モーツァルトの演奏に定評がある指揮者カール・ベーム(1894~1981)。
まるで大学教授みたいな風貌だが、彼の指揮したオペラ「魔笛」〔1955年〕は今でも愛聴盤だし、ほかにも「レクイエム」、「フィガロの結婚」などの名演がある。
その彼に次のような逸話が遺されている。
あるときブルックナーの交響曲を暗譜で指揮していた彼は思い違いをして、ここでチェロが入ってこなければならないのにと思った〔錯覚した)のだが、その瞬間(チェロのほうを向いていた分けではなかったのに)ひとりのチェロ奏者が間違って入ってきた。
あとから、ベームが「さっき君だけ間違えて入ったね」と尋ねると、当のチェリストはこう答えたという。
「マエストロが”入れ”と思っていらっしゃるような感じがしたものですから」と。
まさに「以心伝心」、指揮者と楽員がいかに目に見えない糸で結ばれているか、やはり余人には計りかねるところがあるものだ。
以上の話は次の本に掲載されていたもの。
「音楽家の言葉」(三宅幸夫著、五柳書院刊)
文脈から推察すると人間の感覚が研ぎ澄まされ、指揮者と演奏者が深い信頼関係で結ばれると、「以心伝心」でこういうテレパシーまがいの神業のようなことも可能になるという実例として挙げられていた。
ベームの「思い違い」から出発した話なので当然ベーム側から洩らされた話だろう。
しかし、この「以心伝心」というのはちょっと”出来すぎ”のように思えてどうにも仕方がない。
部外者にはどうでもいいことだろうが(笑)、少しこだわって「ホント」説、「偶然」説の両面から勝手に考察してみた。
1 「以心伝心」ホント説
ベームの棒の振り方はほとんど目につかぬほど小さかったので慣れない楽員たちを大いにまごつかせたという。
ウィーンフィルのチェロ奏者ドレツァールは言う。
「彼はオーケストラの玄人向きの指揮者だ。

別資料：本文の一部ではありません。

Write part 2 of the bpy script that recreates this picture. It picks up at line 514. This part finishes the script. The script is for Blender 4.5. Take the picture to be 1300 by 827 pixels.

あまり経験のない若い楽員向きではない。彼の指揮に慣れているものは、ほんのわずかな棒の振り方と身振りだけで、さっとついて行くことができた。いつもごく小さい身振りに終始し、もし大きくなったとしたら、絶望の表現だった。」
テレパシーまがいの以心伝心の背景にはベームの極めて微妙な指揮棒の動きがあった。楽員たちは常に彼の指揮棒を注視しているのでどんな細かなクセも分かっていた。
したがってベームの思いが指揮棒に微妙に表出された途端、チェロ奏者が同時にその動きに無意識のうちに反応してしまったという説。
2 「以心伝心」偶然説
ベームは随分厳しい指揮者だったらしい。演奏中、鵜の目鷹の目で楽員たちのミスを見張っているので、若い楽員たちはそれにびびってしまう。
一度でもミスした犯人は決して忘れずいつも「ミスしたら承知せんからな」と言わんばかりに相手をにらみつけるので、よけい相手は不安になる。するとそれによってまた新たなミスを犯す危険が生ずる。
むずかしい箇所にさしかかると、ベームの顔が不安感で引き歪む。ほんらいならこういう箇所でこそ楽員たちに安心感を与えるべきなのだが、新入りの楽員たちは彼の顔つきにおびえて、ミスを犯す危険が絶えなかった。
それでますます指揮者は腹を立て、激しくわめき、罵りちらす結果になる。ベームは権威を保つことにこだわり、相手にやさしくすればすぐ付け上がると考えるタイプなのでそんな用心が演奏の最中に隠せなくなる。
ウィーンフィルの首席チェロ奏者ヘルツァーが新入りのときの始めての練習で例によってべームからいびられ(ベームは新入りをいびる癖があった)、何と同じ箇所を11回も演奏させられたという。
12回目になるとこの箇所を一緒に弾かねばならないヴィオラ奏者がまず抗議した。ヘルツァーの隣のチェロ奏者もこの嫌がらせに文句をつけた。するとベームはかんかんになってピットから出て行ったという。(「指揮台の神々」より)
こういう風だから指揮者と演奏者の間に「以心伝心」が成り立つはずもなく、演奏者側の単なる言い訳に過ぎない説。
結局、最終的な真実のありようは不明だが、こういう「以心伝心」まがいの深い信頼関係が楽員との間に結べる指揮者として思い浮かぶのは、古今東西を通じてあの「フルトヴェングラー」ぐらいではあるまいか。